También el matrimonio era indisoluble, y hoy ya ni siquiera se casa la gente. Sin embargo, España sí sigue siendo indisoluble –unidad garantizada por un ejército de soldados centroamericanos a sueldo y por un rey que ya sólo sueña con colmillos y con el próximo discurso de Nochebuena-; el castellano es la lengua genuinamente oficial protegida por el Tribunal Político-Constitucional porque la hablan cuatrocientos millones; las autonomías son las únicas que han derrochado, especialmente las periféricas, y, por supuesto, los catalanes son tacaños, insolidarios, hablan raro y por vicio una lengua que los demás españoles ridiculizan y jamás fueron un reino, sino simples condados de gente de tercera que no pueden consentir el Real Madrid sea el mejor equipo de la historia (del siglo XX). Pero, eso sí, no tienen derecho a independizarse.
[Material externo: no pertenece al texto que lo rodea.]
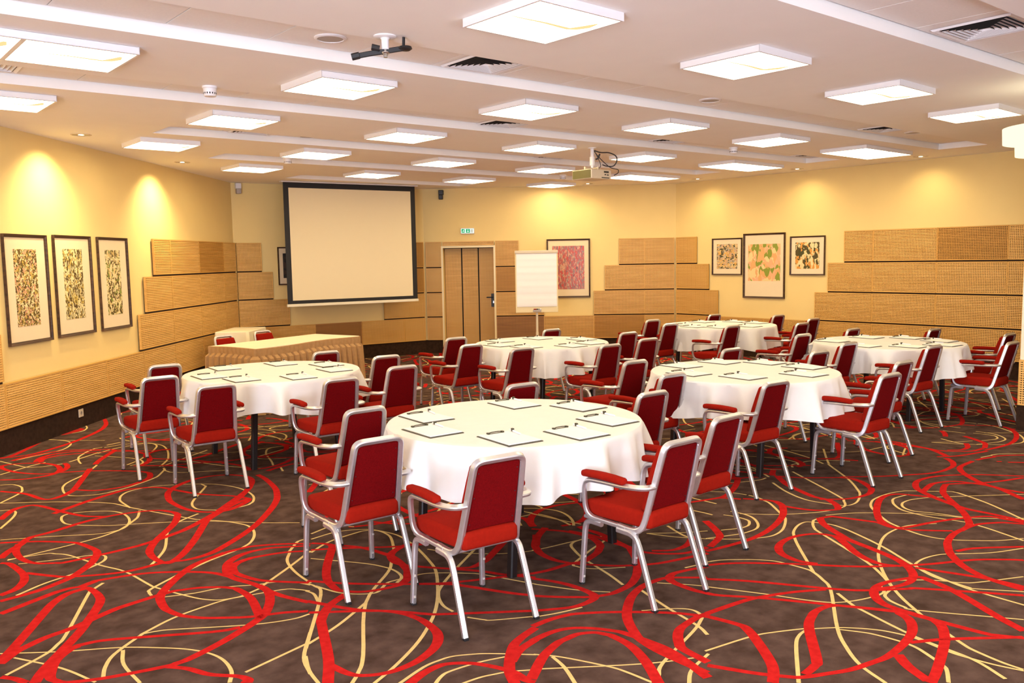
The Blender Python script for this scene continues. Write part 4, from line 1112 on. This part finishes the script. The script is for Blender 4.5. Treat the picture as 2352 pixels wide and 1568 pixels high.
# ------------------------------------------------------------------ chairs
def make_chair():
    root = empty('banquet_armchair')
    # upper loop: rail, post, top bar, post, rail
    half = [(0.182, 0.25, 0.366), (0.178, 0.185, 0.360), (0.172, 0.140, 0.361), (0.163, 0.112, 0.378), (0.156, 0.098, 0.415), (0.133, 0.003, 0.772)]
    corner = [(0.129, -0.002, 0.791), (0.115, -0.006, 0.804), (0.092, -0.008, 0.809)]
    path = half + corner + [(-x, y, z) for x, y, z in reversed(corner)] + [(-x, y, z) for x, y, z in reversed(half)]
    P = round_path(path, 0.02, 2)
    bm = bmesh.new()
    # profile side follows the loop: wide face to the back
    w_, h_ = 0.028, 0.030
    prev_s = None
    rings = []
    cc = 0.005
    prof = [(w_ / 2 - cc, h_ / 2), (-w_ / 2 + cc, h_ / 2), (-w_ / 2, h_ / 2 - cc), (-w_ / 2, -h_ / 2 + cc), (-w_ / 2 + cc, -h_ / 2), (w_ / 2 - cc, -h_ / 2), (w_ / 2, -h_ / 2 + cc), (w_ / 2, h_ / 2 - cc)]
    s = Vector((1, 0, 0))
    for i, p in enumerate(P):
        t = (P[min(i + 1, len(P) - 1)] - P[max(i - 1, 0)]).normalized()
        s = (s - t * s.dot(t)).normalized()
        u = t.cross(s)
        rings.append([bm.verts.new(p + s * a + u * b) for a, b in prof])
    for a, b in zip(rings, rings[1:]):
        for k in range(8):
            f = bm.faces.new((a[k], a[(k + 1) % 8], b[(k + 1) % 8], b[k]))
            f.smooth = True
    bm.faces.new(list(reversed(rings[0])))
    bm.faces.new(rings[-1])
    bmesh.ops.recalc_face_normals(bm, faces=bm.faces[:])
    new_obj('back_frame', bm, M['metal'], root)
    # seat rails and cross bars
    bm = bmesh.new()
    sweep(bm, [(-0.178, 0.14, 0.362), (0.178, 0.14, 0.362)], 0.022, 0.020, (0, 1, 0))
    new_obj('cross_bar', bm, M['metal'], root)
    bm = bmesh.new()
    sweep(bm, [(-0.178, 0.44, 0.362), (0.178, 0.44, 0.362)], 0.022, 0.020, (0, 1, 0))
    for sg in (-1, 1):
        sweep(bm, [(sg * 0.184, 0.42, 0.364), (sg * 0.184, 0.485, 0.366)], 0.024, 0.020, (1, 0, 0))
    new_obj('seat_frame', bm, M['metal'], root)
    for sg in (-1, 1):
        bm = bmesh.new()
        pth = [(0.180, 0.20, 0.366), (0.185, 0.385, 0.369), (0.197, 0.425, 0.376), (0.209, 0.448, 0.400), (0.216, 0.456, 0.44), (0.226, 0.450, 0.535), (0.229, 0.436, 0.570), (0.230, 0.403, 0.585),
               (0.232, 0.30, 0.591), (0.233, 0.18, 0.594), (0.230, 0.120, 0.597), (0.214, 0.072, 0.599), (0.190, 0.048, 0.600), (0.150, 0.046, 0.600)]
        sweep(bm, [(sg * x, y, z) for x, y, z in round_path(pth, 0.03, 3)], 0.030, 0.020, (sg, 0, 0), 0.22)
        ao = new_obj('armrest', bm, M['metal'], root)
        def dfm(x, y, z, sg=sg):
            t = (y - 0.165) / 0.30
            wgt = 0.78 + 0.22 * math.sin(PI * min(max(t, 0), 1)) - 0.10 * (t - 0.5)
            return (sg * (0.235 - 0.006 * t) + x * wgt, y - 0.010, z + 0.006 * math.sin(PI * t) - 0.006 * t)
        bm = rbox(-0.028, 0.028, 0.165, 0.465, 0.600, 0.634, 0.015, 4, dfm, cuts=3)
        new_obj('arm_pad', bm, M['red'], ao, True)
    for sg in (-1, 1):
        for front in (0, 1):
            bm = bmesh.new()
            if front:
                pth = [(0.190, 0.36, 0.350), (0.190, 0.440, 0.351), (0.191, 0.470, 0.336), (0.193, 0.478, 0.300), (0.203, 0.496, 0.010)]
            else:
                pth = [(0.190, 0.25, 0.350), (0.190, 0.160, 0.349), (0.190, 0.125, 0.332), (0.190, 0.104, 0.290), (0.196, 0.000, 0.010)]
            sweep(bm, [(sg * x, y, z) for x, y, z in round_path(pth, 0.03, 4)], 0.026, 0.028, (1, 0, 0), 0.22)
            lg = new_obj('leg', bm, M['metal'], root)
            x, y, _ = pth[-1]
            bm = rbox(sg * x - 0.0125, sg * x + 0.0125, y - 0.0135, y + 0.0135, 0.0, 0.014, 0.002, 1)
            new_obj('foot_cap', bm, M['black'], lg)
            if front:
                for zz in (0.045, 0.155):
                    bm = bmesh.new()
                    yy = 0.496 - 0.0007 * (zz - 0.01) / 0.01
                    box(bm, sg * 0.202 - 0.006, sg * 0.202 + 0.006, yy - 0.0185, yy - 0.012, zz - 0.006, zz + 0.006)
                    bmesh.ops.bevel(bm, geom=bm.edges[:], offset=0.002, segments=1, affect='EDGES')
                    new_obj('stacking_bumper', bm, M['grey_plastic'], lg)
    def seatd(x, y, z):
        t = min(max((y - 0.05) / 0.44, 0), 1)
        w = 0.82 + 0.20 * math.sin(t * PI * 0.60)
        top = max(0, (z - 0.42) / 0.05)
        crown = 0.012 * (1 - (x / 0.19) ** 2) * top * (1 - (2 * t - 1) ** 4)
        dip = -0.010 * t * 0.4
        fr = -0.010 * max(0, (t - 0.85) / 0.15) ** 2 * top
        return (x * w, y, z + crown + fr)
    bm = rbox(-0.180, 0.180, 0.068, 0.495, 0.377, 0.461, 0.023, 4, seatd, cuts=4)
    new_obj('seat', bm, M['red'], root, True)
    # backrest cushion in front of the posts and the cloth panel seen from behind
    def lean(x, y, z):
        yc = 0.092 - 0.2774 * (z - 0.467)
        taper = 1.0 - 0.45 * (z - 0.467)
        bulge = 0.010 * math.sin(PI * min(max((z - 0.465) / 0.32, 0), 1)) if y > 0.02 else 0
        return (x * taper, yc + y + bulge, z)
    bm = rbox(-0.151, 0.151, 0.006, 0.046, 0.462, 0.790, 0.016, 4, lean, cuts=3)
    new_obj('backrest', bm, M['red'], root, True)
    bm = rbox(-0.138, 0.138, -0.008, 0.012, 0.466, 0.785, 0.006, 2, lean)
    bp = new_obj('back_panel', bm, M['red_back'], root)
    bm = bmesh.new()
    for sg in (-1, 1):
        for z in (0.50, 0.63, 0.75):
            q = lean(sg * 0.120, -0.009, z)
            box(bm, q[0] - 0.0022, q[0] + 0.0022, q[1] - 0.001, q[1] + 0.002, z - 0.0022, z + 0.0022)
    new_obj('screw', bm, M['black'], bp)
    return root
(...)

Además, si se independizan (¿en qué quedamos?) les irá muy mal, no venderán botellas de cava, los españoles de bien arrancarán los lavabos e inodoros catalanes de sus aseos, no comprarán agua catalana cuando estén malitos, ni pizzas congeladas polacas, y los amigos del norte sacarán a los catalufos de Europa a patadas, declarándoles africanos, asiáticos, o extraterrestres. Que les den por saco de una vez, hala.

España será, por fin, el puro sur, el gracejo y la sal de Europa, aunque la buena noticia es que al fin habrá toros por la tele a todas horas. Y los toros me gustan, coño, especialmente los pasodobles.

En Madrid, como hace trescientos años, siguen sin enterarse. Y esto va en serio.